Your tweets, now with more poetry
Ever wonder what tweets would look like remixed into poetic form? This question, which few people were probably asking, is the premise behind the application Poetweet. Simply type in a Twitter handle, choose between sonnet, rondel, or indriso, and the application generates a poem.
"Divya Victor" is one such poem generated through Poetweet, using the Jacket2 Twitter account:
On the Canadian prose poem:
Textile poetics:
Kuhl on W. Stevens' late meta-poem:
Today: "Russian Counter-poetics."
A fierce intellectual pacificism:
Audio links to 38 individual pomes
A fierce intellectual pacifism:
In WHYY's “Radio Times" ”
Review of "You Animal Machine":
Yes, sound matters:
Throws the rose to Mrs. Valentine:
Tomlinson-George Oppen letters:
The front page of Jacket2 magazine:
This mashup of tweets from the account were fashioned by the application into the form of a rondel: a poetic form consisting of two stanazas of four lines and one stanza of five lines. The rondel originates in French lyric poetry and is typically used for declarations of love and emotions within its literary tradition.
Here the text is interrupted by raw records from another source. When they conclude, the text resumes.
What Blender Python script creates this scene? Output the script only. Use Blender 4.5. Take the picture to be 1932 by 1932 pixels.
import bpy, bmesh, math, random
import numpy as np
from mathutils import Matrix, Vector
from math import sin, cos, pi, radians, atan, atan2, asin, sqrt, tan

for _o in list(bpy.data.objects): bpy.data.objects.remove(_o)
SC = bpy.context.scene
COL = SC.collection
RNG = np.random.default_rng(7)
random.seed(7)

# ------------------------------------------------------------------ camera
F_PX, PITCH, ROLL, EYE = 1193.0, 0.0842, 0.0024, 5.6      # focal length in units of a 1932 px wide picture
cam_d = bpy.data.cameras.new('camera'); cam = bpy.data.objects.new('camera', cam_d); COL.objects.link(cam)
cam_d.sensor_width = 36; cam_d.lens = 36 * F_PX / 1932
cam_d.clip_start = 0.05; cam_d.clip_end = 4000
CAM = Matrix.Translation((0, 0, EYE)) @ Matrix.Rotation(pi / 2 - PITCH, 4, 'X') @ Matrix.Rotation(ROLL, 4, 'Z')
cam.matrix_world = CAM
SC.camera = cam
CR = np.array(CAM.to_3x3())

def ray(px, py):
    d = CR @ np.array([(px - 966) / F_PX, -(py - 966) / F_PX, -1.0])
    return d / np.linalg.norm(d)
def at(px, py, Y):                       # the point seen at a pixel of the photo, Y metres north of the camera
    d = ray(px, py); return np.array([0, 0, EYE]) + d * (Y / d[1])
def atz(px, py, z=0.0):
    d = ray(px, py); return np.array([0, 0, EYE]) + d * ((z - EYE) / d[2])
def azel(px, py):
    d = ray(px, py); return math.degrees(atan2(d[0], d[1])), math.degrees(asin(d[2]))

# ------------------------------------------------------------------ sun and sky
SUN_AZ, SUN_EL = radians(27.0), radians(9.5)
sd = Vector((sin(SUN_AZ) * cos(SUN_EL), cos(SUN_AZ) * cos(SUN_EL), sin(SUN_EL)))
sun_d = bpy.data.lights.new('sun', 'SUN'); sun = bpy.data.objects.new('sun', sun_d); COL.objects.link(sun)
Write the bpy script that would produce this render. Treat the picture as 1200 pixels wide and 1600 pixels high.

Beneath the novelty of the application, with its ability to automatically generate lines that fit within the limits of the poetic form, lies a complex set of operations. The application's algorithm sifts through the user's tweets, looking for ways to combine rhyme and meter to fit the chosen form. While the poems generally meet requirements of form, the content produces comical results. Technological singularity Poetweet isn't, but it's certainly a bit of fun.